The ground level staining can be avoided but the copings could be inadequate. As to what is causing the green staining needs to be looked into.

The green staining and coping issue needs to be rectified first ard no matter who re- renders this wall with whatever you will be back to square one in no time.
 
It's not actually green, that's just the light on it. There is an area showing where there was some green at the bottom. The render was done before the decking (same cmpany) and goes below the deck but not to the ground. But the water does seem to track up there. Should it have a bead above the deck?
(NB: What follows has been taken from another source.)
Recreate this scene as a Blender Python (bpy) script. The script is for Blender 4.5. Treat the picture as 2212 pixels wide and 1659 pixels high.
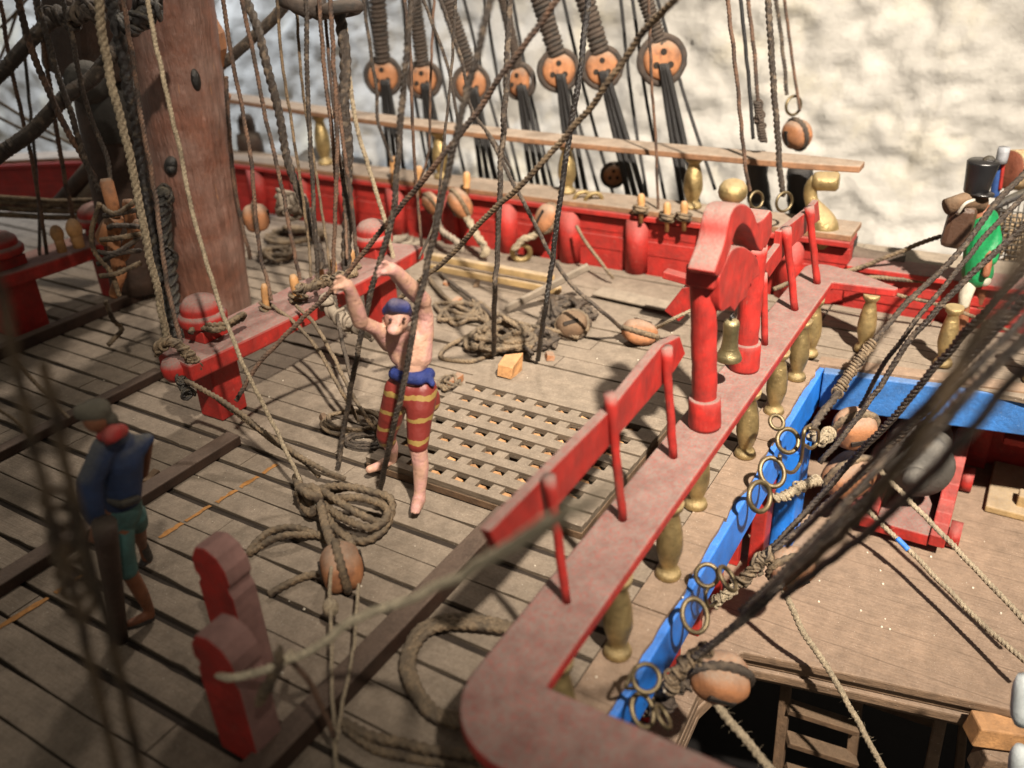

We have there same issue by the retaining wall where the render goes below the drain that is next to the wall. Water tracks up. I did suggest the render went too low and should finish above with a bead but was told it was standard. I've used a fungicide on there for now and it looks better but I'm aware we could face problems down the line.

So a hollow sound is blown???
 
There is green mould aroud the down pipe? Staining under the copings and ground level.

The ground level staining can be avoided but the copings could be inadequate. As to what is causing the green staining needs to be looked into.

The green staining and coping issue needs to be rectified first ard no matter who re- renders this wall with whatever you will be back to square one in no time.
there is no green staining on the coping. The coping is weathered into the roof and I've not really seen damp showing down below it.

the retaining wall is another matter. They just used brush in jointing on the wall after the first solid joint failed (they mastecked the coping on then as it was moving). Even a small shower and we get water running down the wall.